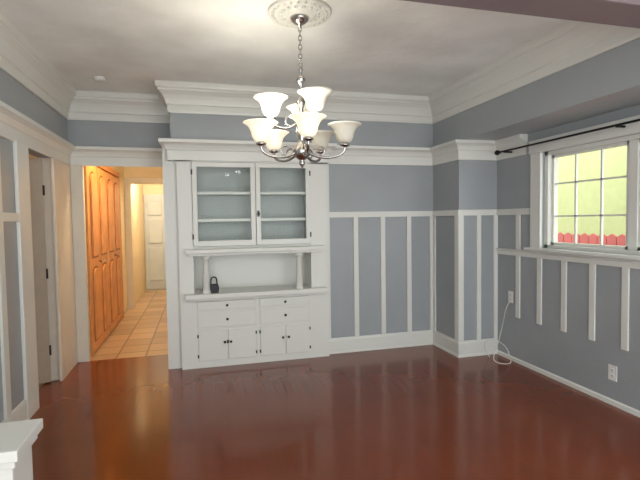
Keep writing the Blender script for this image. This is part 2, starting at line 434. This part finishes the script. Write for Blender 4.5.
b.done('canopy',ch)
b=MB()
b.lathe([(.004,2.44),(.012,2.43),(.014,2.415),(.008,2.40),(.01,2.38),(.026,2.365),(.03,2.35),(.018,2.335),(.012,2.31),(.012,2.24),(.022,2.225),(.03,2.21),(.022,2.19),(.014,2.17),(.014,2.10),(.024,2.07),(.034,2.03),(.03,1.99),(.02,1.97),(.022,1.95),(.045,1.93),(.062,1.90),(.055,1.87),(.03,1.845),(.014,1.835),(.02,1.825),(.02,1.81),(.006,1.795),(.002,1.785)],(0,0,0),METAL,28)
b.done('column',ch)
# chain
z=2.69;k=0
while z>2.445:
    pts=[]
    for j in range(12):
        t=2*math.pi*j/12; u=.011*math.cos(t); w_=.021*math.sin(t)
        pts.append((u,0,z-.015+w_) if k%2==0 else (0,u,z-.015+w_))
    tube('chain_link_%d'%k,pts,.0032,METAL,ch,cyc=True); z-=.029;k+=1
th=math.radians(14.8)
def shade(idx,ang,R,z0,lit,armz):
    t=math.radians(ang)-th
    ux,uy=math.cos(t),math.sin(t)
    x,y=R*ux,R*uy
    tube('arm_%d'%idx,[(.02*ux,.02*uy,armz),(.30*x,.30*y,armz-.035),(.6*x,.6*y,armz-.05),(.88*x,.88*y,armz-.035),(1.02*x,1.02*y,z0-.045),(x,y,z0-.01)],.0085,METAL,ch)
    tube('scroll_%d'%idx,[(.25*x,.25*y,armz+.01),(.42*x,.42*y,armz+.035),(.55*x,.55*y,armz+.01),(.5*x,.5*y,armz-.03),(.38*x,.38*y,armz-.03)],.005,METAL,ch)
    b=MB(); b.lathe([(.008,z0-.03),(.03,z0-.02),(.034,z0-.012),(.02,z0-.004),(.022,z0+.012),(.03,z0+.016)],(x,y,0),METAL,20); b.done('cup_%d'%idx,ch)
    b=MB()
    outer=[(.028,0),(.042,.008),(.054,.03),(.060,.058),(.072,.085),(.092,.106),(.110,.116)]
    inner=[(.106,.118),(.088,.109),(.068,.088),(.055,.058),(.049,.03),(.024,.01)]
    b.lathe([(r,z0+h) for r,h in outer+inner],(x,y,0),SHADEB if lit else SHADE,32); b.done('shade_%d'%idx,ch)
    b=MB(); b.lathe([(.010,z0+.012),(.012,z0+.03),(.024,z0+.05),(.026,z0+.065),(.018,z0+.082),(.004,z0+.09)],(x,y,0),BULB if lit else PLATE,16); b.done('bulb_%d'%idx,ch)
    if lit:
        l=bpy.data.lights.new('bulb_light_%d'%idx,'POINT'); l.energy=3.8; l.color=(1,.96,.88); l.shadow_soft_size=.04
        o=link(bpy.data.objects.new('bulb_light_%d'%idx,l),ch); o.location=(x,y,z0+.13)
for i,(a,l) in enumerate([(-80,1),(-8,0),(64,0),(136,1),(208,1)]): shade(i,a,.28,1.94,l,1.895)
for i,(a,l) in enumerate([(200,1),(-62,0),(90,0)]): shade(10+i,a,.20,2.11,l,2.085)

# ---------------- lights ----------------
def point(name,loc,e,col,r=.1):
    l=bpy.data.lights.new(name,'POINT'); l.energy=e; l.color=col; l.shadow_soft_size=r
    o=link(bpy.data.objects.new(name,l)); o.location=loc
point('hall_ceiling_lamp',(-.7,5.62,2.45),42,(1,.79,.50),.08)
point('hall_far_lamp',(-.7,8.75,2.45),42,(1,.92,.78),.08)
point('side_room_lamp',(-1.9,4.2,2.3),8,(1,.75,.5),.12)
w=bpy.data.worlds.new('World'); scn.world=w; w.use_nodes=True
w.node_tree.nodes['Background'].inputs[0].default_value=(.97,.99,1,1)
w.node_tree.nodes['Background'].inputs[1].default_value=4.2

# ---------------- camera ----------------
cam=bpy.data.cameras.new('camera'); co=link(bpy.data.objects.new('camera',cam)); scn.camera=co
cam.sensor_width=36; cam.lens=455/640*36; cam.clip_start=.05
yaw=math.radians(14.8); ph=.0446
Fv=Vector((math.sin(yaw)*math.cos(ph),math.cos(yaw)*math.cos(ph),-math.sin(ph)))
Rv=Vector((math.cos(yaw),-math.sin(yaw),0)); Uv=Rv.cross(Fv)
q=.015  # slight camera roll
cr,sr=math.cos(q),math.sin(q)
Rn,Un=(Rv*cr-Uv*sr, Uv*cr+Rv*sr)
co.matrix_world=Matrix(((Rn.x,Un.x,-Fv.x,0),(Rn.y,Un.y,-Fv.y,0),(Rn.z,Un.z,-Fv.z,1.45),(0,0,0,1)))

» Objective:
Reproduce the material above in full, exactly, with no images.

» Solved problem:
Keep writing the Blender script for this image. This is part 2, starting at line 434. This part finishes the script. Write for Blender 4.5.
b.done('canopy',ch)
b=MB()
b.lathe([(.004,2.44),(.012,2.43),(.014,2.415),(.008,2.40),(.01,2.38),(.026,2.365),(.03,2.35),(.018,2.335),(.012,2.31),(.012,2.24),(.022,2.225),(.03,2.21),(.022,2.19),(.014,2.17),(.014,2.10),(.024,2.07),(.034,2.03),(.03,1.99),(.02,1.97),(.022,1.95),(.045,1.93),(.062,1.90),(.055,1.87),(.03,1.845),(.014,1.835),(.02,1.825),(.02,1.81),(.006,1.795),(.002,1.785)],(0,0,0),METAL,28)
b.done('column',ch)
# chain
z=2.69;k=0
while z>2.445:
    pts=[]
    for j in range(12):
        t=2*math.pi*j/12; u=.011*math.cos(t); w_=.021*math.sin(t)
        pts.append((u,0,z-.015+w_) if k%2==0 else (0,u,z-.015+w_))
    tube('chain_link_%d'%k,pts,.0032,METAL,ch,cyc=True); z-=.029;k+=1
th=math.radians(14.8)
def shade(idx,ang,R,z0,lit,armz):
    t=math.radians(ang)-th
    ux,uy=math.cos(t),math.sin(t)
    x,y=R*ux,R*uy
    tube('arm_%d'%idx,[(.02*ux,.02*uy,armz),(.30*x,.30*y,armz-.035),(.6*x,.6*y,armz-.05),(.88*x,.88*y,armz-.035),(1.02*x,1.02*y,z0-.045),(x,y,z0-.01)],.0085,METAL,ch)
    tube('scroll_%d'%idx,[(.25*x,.25*y,armz+.01),(.42*x,.42*y,armz+.035),(.55*x,.55*y,armz+.01),(.5*x,.5*y,armz-.03),(.38*x,.38*y,armz-.03)],.005,METAL,ch)
    b=MB(); b.lathe([(.008,z0-.03),(.03,z0-.02),(.034,z0-.012),(.02,z0-.004),(.022,z0+.012),(.03,z0+.016)],(x,y,0),METAL,20); b.done('cup_%d'%idx,ch)
    b=MB()
    outer=[(.028,0),(.042,.008),(.054,.03),(.060,.058),(.072,.085),(.092,.106),(.110,.116)]
    inner=[(.106,.118),(.088,.109),(.068,.088),(.055,.058),(.049,.03),(.024,.01)]
    b.lathe([(r,z0+h) for r,h in outer+inner],(x,y,0),SHADEB if lit else SHADE,32); b.done('shade_%d'%idx,ch)
    b=MB(); b.lathe([(.010,z0+.012),(.012,z0+.03),(.024,z0+.05),(.026,z0+.065),(.018,z0+.082),(.004,z0+.09)],(x,y,0),BULB if lit else PLATE,16); b.done('bulb_%d'%idx,ch)
    if lit:
        l=bpy.data.lights.new('bulb_light_%d'%idx,'POINT'); l.energy=3.8; l.color=(1,.96,.88); l.shadow_soft_size=.04
        o=link(bpy.data.objects.new('bulb_light_%d'%idx,l),ch); o.location=(x,y,z0+.13)
for i,(a,l) in enumerate([(-80,1),(-8,0),(64,0),(136,1),(208,1)]): shade(i,a,.28,1.94,l,1.895)
for i,(a,l) in enumerate([(200,1),(-62,0),(90,0)]): shade(10+i,a,.20,2.11,l,2.085)

# ---------------- lights ----------------
def point(name,loc,e,col,r=.1):
    l=bpy.data.lights.new(name,'POINT'); l.energy=e; l.color=col; l.shadow_soft_size=r
    o=link(bpy.data.objects.new(name,l)); o.location=loc
point('hall_ceiling_lamp',(-.7,5.62,2.45),42,(1,.79,.50),.08)
point('hall_far_lamp',(-.7,8.75,2.45),42,(1,.92,.78),.08)
point('side_room_lamp',(-1.9,4.2,2.3),8,(1,.75,.5),.12)
w=bpy.data.worlds.new('World'); scn.world=w; w.use_nodes=True
w.node_tree.nodes['Background'].inputs[0].default_value=(.97,.99,1,1)
w.node_tree.nodes['Background'].inputs[1].default_value=4.2

# ---------------- camera ----------------
cam=bpy.data.cameras.new('camera'); co=link(bpy.data.objects.new('camera',cam)); scn.camera=co
cam.sensor_width=36; cam.lens=455/640*36; cam.clip_start=.05
yaw=math.radians(14.8); ph=.0446
Fv=Vector((math.sin(yaw)*math.cos(ph),math.cos(yaw)*math.cos(ph),-math.sin(ph)))
Rv=Vector((math.cos(yaw),-math.sin(yaw),0)); Uv=Rv.cross(Fv)
q=.015  # slight camera roll
cr,sr=math.cos(q),math.sin(q)
Rn,Un=(Rv*cr-Uv*sr, Uv*cr+Rv*sr)
co.matrix_world=Matrix(((Rn.x,Un.x,-Fv.x,0),(Rn.y,Un.y,-Fv.y,0),(Rn.z,Un.z,-Fv.z,1.45),(0,0,0,1)))